As a man with 3 older 60s sisters I can’t but not feel we have left the sickness behind when our solutions is to win the approval of women & effminate men (who make up more that half the population in an voting booth), while needing all the men, including the men who have embraced meterosexual ideas from 2000s, the Yuppies 90s, the preppies of the 80s and the dreaded disco ravoltas of the 70s is still a tall order).

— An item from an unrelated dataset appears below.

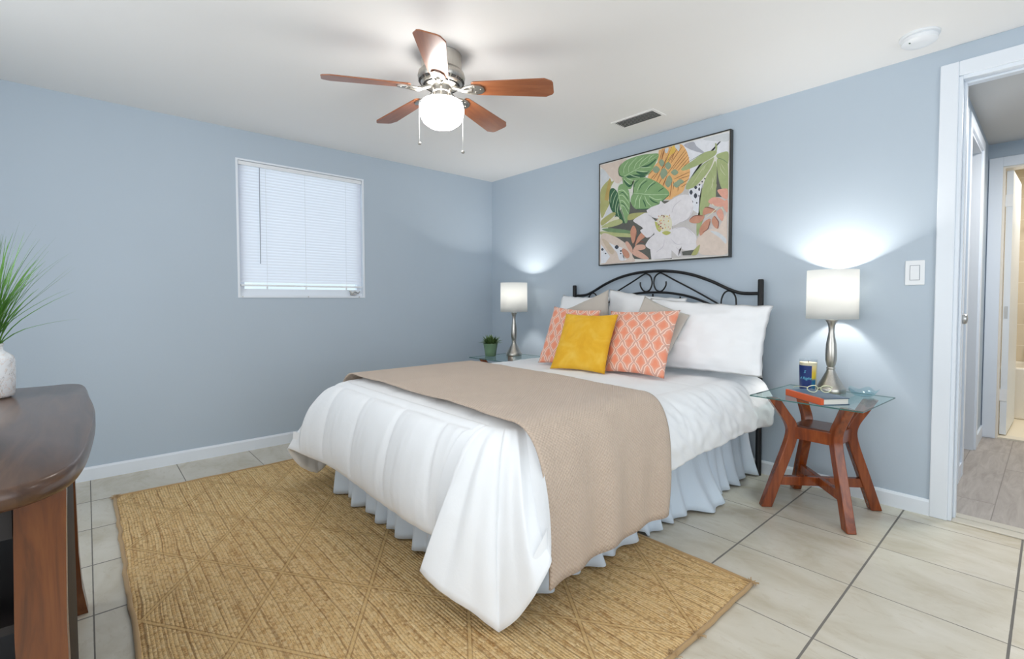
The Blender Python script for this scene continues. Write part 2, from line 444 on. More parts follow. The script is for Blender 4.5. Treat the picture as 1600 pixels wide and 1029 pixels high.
def nz(x, y, z=0.0): return noise.noise(Vector((x, y, z)))

# ------------------------------------------------------------------ the room
H = 2.208
XE, YS = 4.9, -4.0          # east and south walls, behind the photographer
def struct(name, bm, m, parent=None, **kw):
    o = link_bm(name, bm, m, parent, **kw)
    o['kind'] = 'structure'
    return o
struct('floor', boxes((-0.12, XE + .12, YS - .12, 0.0, -0.08, 0.0)), MT['tile'])
struct('ceiling', boxes((-0.12, XE + .12, YS - .12, 0.11, H, H + 0.08)), MT['ceiling'])
# west wall with the window opening
WY0, WY1, WZ0, WZ1 = -2.222, -1.318, 1.064, 2.014
struct('wall_west', boxes((-0.12, 0, YS, WY0, 0, H), (-0.12, 0, WY1, 0.11, 0, H), (-0.12, 0, WY0, WY1, 0, WZ0), (-0.12, 0, WY0, WY1, WZ1, H)), MT['wall'])
# north wall with the doorway
DX0, DX1, DZ = 3.437, 4.25, 2.062
struct('wall_north', boxes((0, DX0, 0, 0.11, 0, H), (DX1, XE, 0, 0.11, 0, H), (DX0, DX1, 0, 0.11, DZ, H)), MT['wall'])
# east and south walls, each with an unseen window opening added for fill light
struct('wall_east', boxes((XE, XE + .12, YS, -3.6, 0, H), (XE, XE + .12, -0.8, 0.11, 0, H), (XE, XE + .12, -3.6, -0.8, 0, 0.35), (XE, XE + .12, -3.6, -0.8, 2.12, H)), MT['wall'])
struct('wall_south', boxes((-0.12, 1.0, YS - .12, YS, 0, H), (4.2, XE + .12, YS - .12, YS, 0, H), (1.0, 4.2, YS - .12, YS, 0, 0.3), (1.0, 4.2, YS - .12, YS, 2.16, H)), MT['wall'])
for nm, bs, bars in (('added_window_east', ((XE + .02, XE + .08, -3.6, -3.54, .35, 2.12), (XE + .02, XE + .08, -.86, -.8, .35, 2.12), (XE + .02, XE + .08, -3.54, -.86, .35, .41), (XE + .02, XE + .08, -3.54, -.86, 2.06, 2.12)), (XE + .03, XE + .07, -2.22, -2.18, .41, 2.06)),
                     ('added_window_south', ((1.0, 1.06, YS - .08, YS - .02, .3, 2.16), (4.14, 4.2, YS - .08, YS - .02, .3, 2.16), (1.06, 4.14, YS - .08, YS - .02, .3, .36), (1.06, 4.14, YS - .08, YS - .02, 2.1, 2.16)), (2.58, 2.62, YS - .07, YS - .03, .36, 2.1))):
    struct(nm, boxes(*bs, bars), MT['trim'])  # frames of the two unseen windows added around the fill lamps

# baseboards
def baseboard(name, x0, x1, y0, y1, axis):
    bm = bmesh.new(); t, h = 0.012, 0.078
    prof = [(0, 0), (t, 0), (t, h - .012), (t - .006, h), (0, h)]
    if axis == 'W': prism(bm, [Vector((a, y0, b)) for a, b in prof], (0, y1 - y0, 0))
    elif axis == 'N': prism(bm, [Vector((x0, -a, b)) for a, b in prof], (x1 - x0, 0, 0))
    elif axis == 'E': prism(bm, [Vector((XE - a, y0, b)) for a, b in prof], (0, y1 - y0, 0))
    else: prism(bm, [Vector((x0, YS + a, b)) for a, b in prof], (x1 - x0, 0, 0))
    return struct(name, bm, MT['trim'])
baseboard('baseboard_west', 0, 0, YS, 0, 'W')
baseboard('baseboard_north', 0.012, 3.372, 0, 0, 'N')
baseboard('baseboard_east', 0, 0, YS, 0, 'E')
baseboard('baseboard_south', 0.012, XE - .012, 0, 0, 'S')

# window frame in the west wall, glass, sill rail, crank
wf = struct('window_1', boxes((-0.09, 0.004, WY0, WY0 + .014, WZ0, WZ1), (-0.09, 0.004, WY1 - .014, WY1, WZ0, WZ1), (-0.09, 0.004, WY0 + .014, WY1 - .014, WZ1 - .012, WZ1),
                               (-0.09, 0.008, WY0 + .014, WY1 - .014, WZ0, WZ0 + .014), (-0.07, -0.02, WY0 + .014, WY1 - .014, WZ0 + .014, WZ0 + .034),
                               (-0.07, -0.035, WY0 + .014, WY1 - .014, WZ0 + .034, WZ0 + .062), (-0.07, -0.04, WY0 + .014, WY0 + .05, WZ0 + .062, WZ1 - .012), (-0.07, -0.04, WY1 - .05, WY1 - .014, WZ0 + .062, WZ1 - .012)), MT['trim'])
struct('window_pane', boxes((-0.06, -0.056, WY0 + .05, WY1 - .05, WZ0 + .062, WZ1 - .012)), MT['glass'], wf)
bm = bmesh.new()
obox(bm, (-0.012, -1.41, WZ0 + .03), .012, .022, .008)
tube(bm, [(-.01, -1.43, WZ0 + .036), (0.0, -1.40, WZ0 + .05), (0.0, -1.375, WZ0 + .036), (0, -1.36, WZ0 + .052)], .005, 8)
tube(bm, [(-.005, -1.44, WZ0 + .056), (0.0, -1.42, WZ0 + .034)], .006, 8)
struct('window_crank', bm, MT['chrome'], wf, label='small grey metal crank handle', smooth=60)
bm = bmesh.new()
for y in (-2.195, -1.76, -1.37): lathe(bm, [(.004, 0), (.004, .003)], cap0=True, cap1=True, n=10); bmesh.ops.transform(bm, matrix=Matrix.Translation((0.008, y, WZ0 + .007)) @ Matrix.Rotation(pi / 2, 4, 'Y'), verts=bm.verts[-20:])
struct('window_screw', bm, MT['chrome'], wf)

# the mini blind
bl = thing('window_blind', 'white closed mini blind hanging in the window of the left wall', 'blind', (0, (WY0 + WY1) / 2, WZ0))
yc = (WY0 + WY1) / 2; hw = (WY1 - WY0) / 2 - .017
link_bm('headrail', boxes((-.036, -.002, -hw, hw, WZ1 - .040 - WZ0, WZ1 - .014 - WZ0)), MT['whitepl'], bl, bevel=.002)
bm = bmesh.new(); z = WZ1 - .052 - WZ0; ns = 0; zb = .092
while z > zb + .008:
    pr = [(-.0105, -.0105), (-.003, .001), (.006, .0095)]
    pr = [(a * .55 - .018, b * 1.02 + z) for a, b in ((-.010, .0115), (-.001, .0045), (.006, -.004), (.0085, -.0115))]
    a = [bm.verts.new((p[0], -hw + .004, p[1])) for p in pr]; b = [bm.verts.new((p[0], hw - .004, p[1])) for p in pr]
    for i in range(3): bm.faces.new((a[i], b[i], b[i + 1], a[i + 1]))
    z -= .0205; ns += 1
sl = link_bm('slats', bm, MT['slat'], bl, smooth=60)
link_bm('bottom_rail', boxes((-.030, -.008, -hw + .004, hw - .004, zb - .012, zb)), MT['whitepl'], bl, bevel=.002)
for yy in (-hw + .17, 0.0, hw - .13):
    link_bm('ladder_cord', boxes((-.0075, -.0065, yy - .001, yy + .001, zb, WZ1 - .04 - WZ0)), MT['whitepl'], bl)
    bm = bmesh.new(); lathe(bm, [(.004, -.02), (.006, -.004), (.002, 0)], -.012, yy, 10, True, True)
    for v in bm.verts: v.co.z += zb - .012
    link_bm('cord_tip', bm, MT['whitepl'], bl)
bm = bmesh.new(); tube(bm, [(.003, -hw + .13, WZ1 - .045 - WZ0), (.004, -hw + .128, .6), (.004, -hw + .126, 1.302 - WZ0)], .0028, 8)
link_bm('tilt_wand', bm, plain('grey_clear_wand', (150, 156, 166), .3), bl, smooth=60)

# doorway trim in the north wall
def casing(name, x0, x1, z1, y, w=.066, t=.016, sgn=-1, zb=0.0):
    bm = bmesh.new()
    ya, yb = (y - t, y) if sgn < 0 else (y, y + t)
    box(bm, x0 - w, x0, ya, yb, zb, z1 + w); box(bm, x1, x1 + w, ya, yb, zb, z1 + w); box(bm, x0, x1, ya, yb, z1, z1 + w)
    return bm
o = struct('trim_1', casing('c', DX0, DX1, DZ, 0), MT['trim'], bevel=.004)
struct('trim_2', casing('c', DX0, DX1, DZ, .11, sgn=1), MT['trim'], bevel=.004)
# door jamb lining with a stop bead
struct('trim_3', boxes((DX0 - .004, DX0 + .014, -.004, .114, 0, DZ), (DX1 - .014, DX1 + .004, -.004, .114, 0, DZ), (DX0 + .014, DX1 - .014, -.004, .114, DZ - .016, DZ + .002),
                       (DX0 + .014, DX0 + .024, .04, .075, 0, DZ - .016), (DX1 - .024, DX1 - .014, .04, .075, 0, DZ - .016), (DX0 + .024, DX1 - .024, .04, .075, DZ - .026, DZ - .016)), MT['trim'], bevel=.002)
struct('trim_4', boxes((DX0 + .014, DX1 - .014, -.012, .055, 0, .006), (DX0 + .014, DX1 - .014, .055, .11, 0, .010)), plain('pale_threshold', (196, 190, 176), .4), bevel=.002)

# ------------------------------------------------------------------ hall beyond the doorway
HX, HY = 3.398, 2.05
struct('hall_floor', boxes((HX - 1.2, 5.0, .11, HY + .02, -.08, 0.0)), MT['plank'])
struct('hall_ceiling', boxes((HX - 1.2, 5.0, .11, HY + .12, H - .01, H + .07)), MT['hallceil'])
# the hall's own left wall, with a closet door and an open doorway
C0, C1 = 0.20, 0.62; O0, O1 = 0.86, 1.545
struct('hall_wall_west', boxes((HX - .1, HX, .11, C0, 0, H), (HX - .1, HX, C1, O0, 0, H), (HX - .1, HX, O1, HY, 0, H), (HX - .1, HX, C0, C1, 2.05, H), (HX - .1, HX, O0, O1, 2.05, H)), MT['wall'])
struct('hall_wall_east', boxes((4.9, 5.0, .11, HY, 0, H)), MT['wall'])
struct('side_room_wall', boxes((HX - 1.2, HX - 1.1, .11, HY, 0, H), (HX - 1.1, HX - .1, .11, .2, 0, H), (HX - 1.1, HX - .1, HY - .1, HY, 0, H)), MT['wall'])
def vcasing(y0, y1, z1, x, w=.068, t=.014):
    return boxes((x, x + t, y0 - w, y0, 0, z1 + w), (x, x + t, y1, y1 + w, 0, z1 + w), (x, x + t, y0, y1, z1, z1 + w))
struct('trim_5', vcasing(C0, C1, 2.05, HX, .05), MT['trim'], bevel=.003)
struct('trim_6', vcasing(O0, O1, 2.05, HX), MT['trim'], bevel=.003)
struct('trim_7', boxes((HX - .1, HX + .002, O0, O0 + .016, 0, 2.05), (HX - .1, HX + .002, O1 - .016, O1, 0, 2.05), (HX - .1, HX + .002, O0 + .016, O1 - .016, 2.034, 2.05)), MT['trim'])
d2 = struct('door_1', boxes((HX - .04, HX - .004, C0 + .003, C1 - .003, .012, 2.045)), MT['door'])
def knob_bm(ax=Vector((1, 0, 0))):
    bm = bmesh.new()
    lathe(bm, [(.031, 0), (.031, .004), (.024, .009), (.010, .012), (.010, .034), (.018, .040), (.026, .050), (.027, .060), (.022, .068), (.008, .071)], cap0=True, cap1=True, n=28)
    R = ax.to_track_quat('Z', 'Y').to_matrix().to_4x4()
    bmesh.ops.transform(bm, matrix=R, verts=bm.verts[:]); return bm
bm = knob_bm(); bmesh.ops.translate(bm, vec=(HX - .004, .262, .945), verts=bm.verts[:])
struct('door_knob', bm, MT['chrome'], d2, smooth=40, label='brushed steel round knob')
struct('baseboard_hall', boxes((HX, HX + .012, O1 + .068, HY, 0, .085), (HX, HX + .012, C1 + .05, O0 - .068, 0, .085)), MT['trim'])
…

Surely someone else can see a problem in winning this vote with so many men being in prison, dying in war, fires and police work. Maybe this is why in the past wiser men saw too many problems with female leadership and brought on their unfair treatment of women in the first place!
Yet men are different in that they think over feel much more than effeminates, so if male justice and wise leadership can be reasserted I wouldn’t count out men just yet. I would only count out those men who refuse to shake off the effeminate ways that have lead to the fall of countless once great societies laid waste from outside hordes that were merely the final stage of internal effeminate leadership of fox or weasel kind.
If we are to succeed we need reaffirm that anger unjustified is bad and anger misdirected is also bad, but anger both justified and directed at the right person, sex and organizations responsible is good, good and more good.

One Response to “Dissing Men”

  1. julie says:

    Dear Intrepid,

    That was a fine post, well written and informative.

    We are uniting I promise you this. We are (the people) starting to take over. You, the generals have been at this for ages but as with most new things there were lessons to be learned through mistakes. And as many of the new soldiers who will continue to make the changes come forward from pain and love and not greed or spineless, these one’s have their own codes of loyalty and the like.

    They will have their own politics to deal with but they are true blue leaders. They will test each other, but you know all these behaviours and you know how important they are to unity.

    We are living in exciting times my friend.